That’s if the incoming meat isn’t spilled all over the floor first, requiring it to be “recovered” by a series of staffers armed with shovels. Apparently there’s something to be said for that old adage about closing your eyes whenever sausage is being made.
Smithfield St. Charles employees, an entirely expendable commodity, are forced to work long six-day-a-week hours that include most holidays. When I say “forced” I mean management uses a “point” system ostensibly applied to terminate errant employees for racking up a variety of cumulative transgressions. But nobody gets fired because those capriciously assigned demerits are used as a threat to keep workers in line.
So, how do Smithfield employees contend with a merciless management, copious amounts of overtime, and a frenetic pace? Why, drugs, of course!
My sources tell me that pot smoking around the garbage compactors and cardboard bailers is a regular thing. That’s when people aren’t standing in those abundantly dangerous machines in an effort to clear them.
Meanwhile, the forklift operators turn to cocaine to keep from falling behind. Even the supervisors can be seen hiding between cars in the parking lot to vape during safety drills and I’m told it’s probably not the popular mango ice flavor, either.
As another source said, “If Smithfield St. Charles ever performed a random drug test, they’d lose half of their employees. Everyone is high as ****.” Which goes a long ways towards explaining all of the accidents.
So, when you consider the scenario my sources painted, what makes any Kirk Road neighbor believe Smithfield gives a flying you- know-what about how those odious odors affect them? Smithfield is the kind of corporate behemoth that isn’t going to care unless they have no other choice but to care.
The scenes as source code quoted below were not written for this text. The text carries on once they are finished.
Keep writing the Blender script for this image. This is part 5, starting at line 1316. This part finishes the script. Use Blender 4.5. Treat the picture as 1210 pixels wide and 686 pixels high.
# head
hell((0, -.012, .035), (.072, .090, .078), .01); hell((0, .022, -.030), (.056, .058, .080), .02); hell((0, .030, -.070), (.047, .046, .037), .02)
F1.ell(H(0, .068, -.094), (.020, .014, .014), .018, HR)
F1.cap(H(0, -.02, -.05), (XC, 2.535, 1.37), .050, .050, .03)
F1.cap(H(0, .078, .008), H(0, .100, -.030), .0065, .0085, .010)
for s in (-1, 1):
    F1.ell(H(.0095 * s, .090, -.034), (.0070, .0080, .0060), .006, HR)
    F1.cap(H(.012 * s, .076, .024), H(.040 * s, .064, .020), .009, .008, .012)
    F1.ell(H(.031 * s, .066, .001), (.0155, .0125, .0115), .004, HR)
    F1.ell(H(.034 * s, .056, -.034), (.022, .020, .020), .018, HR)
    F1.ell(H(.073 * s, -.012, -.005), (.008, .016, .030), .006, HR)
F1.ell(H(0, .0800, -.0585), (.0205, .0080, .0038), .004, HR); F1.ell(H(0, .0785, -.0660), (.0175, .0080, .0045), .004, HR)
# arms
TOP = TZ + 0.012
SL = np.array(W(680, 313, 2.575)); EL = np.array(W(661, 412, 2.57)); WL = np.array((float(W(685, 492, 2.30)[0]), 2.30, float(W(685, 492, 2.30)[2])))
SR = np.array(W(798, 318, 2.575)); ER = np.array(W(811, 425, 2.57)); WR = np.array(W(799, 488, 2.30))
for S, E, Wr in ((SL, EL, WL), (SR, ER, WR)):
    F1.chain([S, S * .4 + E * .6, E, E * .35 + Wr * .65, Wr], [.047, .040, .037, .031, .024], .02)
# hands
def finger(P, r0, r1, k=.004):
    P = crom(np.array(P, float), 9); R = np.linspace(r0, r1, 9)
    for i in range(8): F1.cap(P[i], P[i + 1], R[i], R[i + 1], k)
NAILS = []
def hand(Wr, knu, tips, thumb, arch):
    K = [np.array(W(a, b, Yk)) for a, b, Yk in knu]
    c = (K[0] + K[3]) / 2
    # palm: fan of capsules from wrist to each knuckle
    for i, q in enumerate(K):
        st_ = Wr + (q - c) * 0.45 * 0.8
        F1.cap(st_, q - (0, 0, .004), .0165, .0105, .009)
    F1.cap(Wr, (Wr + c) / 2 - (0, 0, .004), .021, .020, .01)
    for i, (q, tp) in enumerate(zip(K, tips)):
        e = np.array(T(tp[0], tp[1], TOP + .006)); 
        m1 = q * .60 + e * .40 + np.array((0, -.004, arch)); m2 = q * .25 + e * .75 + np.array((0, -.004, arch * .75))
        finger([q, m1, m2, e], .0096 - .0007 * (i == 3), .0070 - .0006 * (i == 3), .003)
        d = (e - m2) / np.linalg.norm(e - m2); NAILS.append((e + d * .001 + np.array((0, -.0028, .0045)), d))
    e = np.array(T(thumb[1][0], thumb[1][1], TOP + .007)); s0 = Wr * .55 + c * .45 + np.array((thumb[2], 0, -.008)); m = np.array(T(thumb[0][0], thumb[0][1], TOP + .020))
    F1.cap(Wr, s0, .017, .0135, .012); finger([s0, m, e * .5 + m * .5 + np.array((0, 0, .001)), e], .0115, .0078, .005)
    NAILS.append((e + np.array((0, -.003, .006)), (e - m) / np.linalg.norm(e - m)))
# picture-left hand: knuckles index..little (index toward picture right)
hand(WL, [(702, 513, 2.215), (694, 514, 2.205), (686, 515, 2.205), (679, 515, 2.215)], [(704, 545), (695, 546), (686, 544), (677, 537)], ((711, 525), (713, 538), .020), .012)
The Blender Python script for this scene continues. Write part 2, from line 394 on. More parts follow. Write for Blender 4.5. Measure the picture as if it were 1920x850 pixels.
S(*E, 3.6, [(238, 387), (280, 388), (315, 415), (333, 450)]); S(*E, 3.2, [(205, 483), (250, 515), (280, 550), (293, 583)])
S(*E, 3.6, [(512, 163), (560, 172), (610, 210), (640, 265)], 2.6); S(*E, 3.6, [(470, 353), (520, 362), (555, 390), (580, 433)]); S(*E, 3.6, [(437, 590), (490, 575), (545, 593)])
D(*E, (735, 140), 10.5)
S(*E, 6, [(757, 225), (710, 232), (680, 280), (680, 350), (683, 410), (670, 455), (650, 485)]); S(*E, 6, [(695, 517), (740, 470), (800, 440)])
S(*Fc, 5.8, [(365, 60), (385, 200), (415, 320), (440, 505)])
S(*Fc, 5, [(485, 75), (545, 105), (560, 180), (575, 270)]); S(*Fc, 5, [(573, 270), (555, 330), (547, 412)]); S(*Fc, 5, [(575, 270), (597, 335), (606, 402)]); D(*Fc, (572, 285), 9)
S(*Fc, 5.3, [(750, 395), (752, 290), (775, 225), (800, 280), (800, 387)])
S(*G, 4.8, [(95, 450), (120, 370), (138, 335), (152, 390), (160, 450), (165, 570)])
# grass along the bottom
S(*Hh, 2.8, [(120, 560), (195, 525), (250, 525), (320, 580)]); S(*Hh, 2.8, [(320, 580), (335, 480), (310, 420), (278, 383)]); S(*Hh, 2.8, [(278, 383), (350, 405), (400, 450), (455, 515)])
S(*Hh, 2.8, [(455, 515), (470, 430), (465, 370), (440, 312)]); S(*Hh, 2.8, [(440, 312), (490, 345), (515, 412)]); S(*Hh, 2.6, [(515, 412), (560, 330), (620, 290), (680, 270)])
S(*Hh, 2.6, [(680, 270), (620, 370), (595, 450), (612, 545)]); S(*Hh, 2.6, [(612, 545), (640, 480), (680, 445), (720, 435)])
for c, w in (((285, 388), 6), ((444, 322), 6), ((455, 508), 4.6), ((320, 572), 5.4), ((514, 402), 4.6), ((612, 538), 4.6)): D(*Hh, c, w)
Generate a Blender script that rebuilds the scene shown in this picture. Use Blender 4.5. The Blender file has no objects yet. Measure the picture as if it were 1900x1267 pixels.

Just look at how they treat their “disposable” employees.
As far as reaching out to the company, fuhgeddaboudit! They’ve created a labyrinthine auto attendant phone system where one can only leave messages for a “department,” none of which return calls. Reaching out to their Naperville corporate office produced the same sad result.
Just like the great “Earnestine” said on behalf of Ma Bell, “We’re Smithfield, we don’t have to care.” And the company was bought out for $4.7 billion by a Hong Kong consortium in 2013, making the corporate conscience problem that much worse.
To summarize, at the expense of their employees, who do drugs to cope with a terrible work environment, Smithfield’s sole purpose is to make as much money as they possibly can. And that revenue process certainly doesn’t include any “responsibility” or “good.”
So, while we should all applaud Congressman Krishnamoorthi’s efforts on behalf of his constituents, if Raj thinks someone as inconsequential as he is to Smithfield can make this corporate giant behave in any responsible manner, in the words of the great Judas Priest, “He’s got another thing coming.”
Smithfield doesn’t care because they don’t have to care. My advice to those Kirk Road neighbors is to seriously consider moving.